Image: Verizon installer Pat Esposito
Mark Lennihan / AP
Verizon installer Pat Esposito connects wires to a fiber optic signal box on the side of a home in North Bellmore, N.Y.

In practical terms, that means better image quality, because the digital TV channels don't need to be degraded to save bandwidth.

"If you're watching a program, you see the faces elongate, smear out" on digital cable, says Alex Fazi, who as owner of a videography studio in nearby Wantagh has a keen eye for video quality. He said he'll sign up for fiber TV as soon as it's available in his area.

In a similar way, fiber provides almost limitless Internet connection speeds. With current technology, Verizon could provide download speeds of 644 megabits per second, a bigger step up from DSL at 1.5 mbps than DSL is a step up from dial-up.

But for now, the maximum speed Verizon sells is 30 mbps for small businesses, or 20 mbps for homes.

"Right now there are not a lot of applications online that demand 100 megabits," Lacouture said. That's true, but probably in large part due to the lack of home connections at that speed — a chicken and egg situation.

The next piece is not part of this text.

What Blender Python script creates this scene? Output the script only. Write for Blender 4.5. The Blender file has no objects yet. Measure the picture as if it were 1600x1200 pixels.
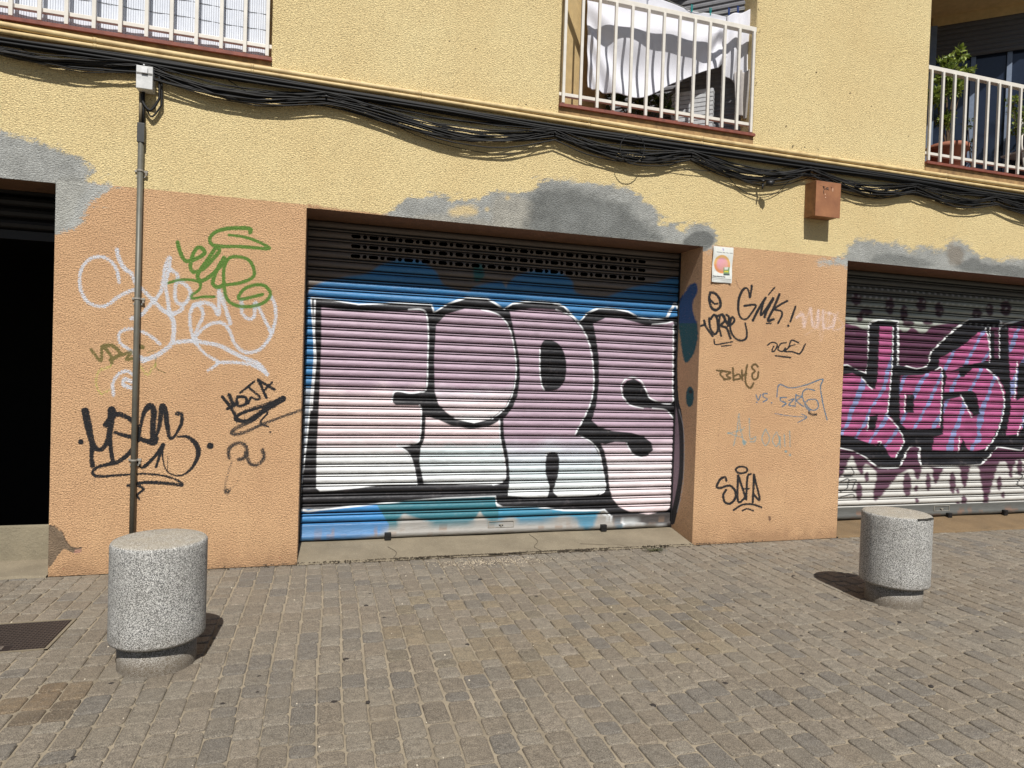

Speeds may be going up soon, though: Verizon already raised them once (from 5 mbps to 10 mbps at the lowest tier) in New York, New Jersey and Connecticut — the three states where it competes with Cablevision, a technologically sophisticated company that provides downloads at up to 30 mbps.

Apart from capacity, fiber has the advantage of being immune to interference and crosstalk, and nearly immune to rain, which can cause problems on the phone network.

"Customer reports have dropped by a factor of four or five when we've replace the copper with fiber," Lacouture said.

Verizon expects to cut costs for its outside equipment by 40 percent by switching to fiber. But to get there, it has to spend big.

Verizon's average cost of pulling fiber down a street was $1,400 per home at the beginning of last year, not including the cost of actually connecting the homes. The target cost this year is $890 per home, reflecting improvements in materials and techniques. If it reaches its target of laying fiber by another 3 million homes by the end of the year, that's a cost of $2.7 billion — about half of Verizon's annual earnings.

Verizon is in essence taking the lumps as it blazes a trail for large-scale fiber deployment in the United States across its 28-state territory — it's creating the demand for equipment that allows manufacturers like Motorola Inc. and Tellabs Inc. to bring down costs.

"Every month that goes by we see another improvement," Lacouture said.

A large part of the cost, however, is labor, which doesn't get cheaper by the month. Drawing fiber along a street involves digging a trench to lay it, or putting up plastic tubes on the utility poles, then pulling the fiber through the tubes.

Paul McIlrary, Verizon's area manager for outside plant construction around Massapequa, says his teams of about three people lay fiber at a speed of 25 feet to 35 feet per day in the dense Long Island suburbs. That may sound slow, but McIlrary has 90-110 linemen working to lay fiber just in Freeport, which has 45,000 inhabitants.

"With fiber, it's a light source, and any bend can distort the signal," McIlrary says. "So we have to be careful that we don't bend or kink it."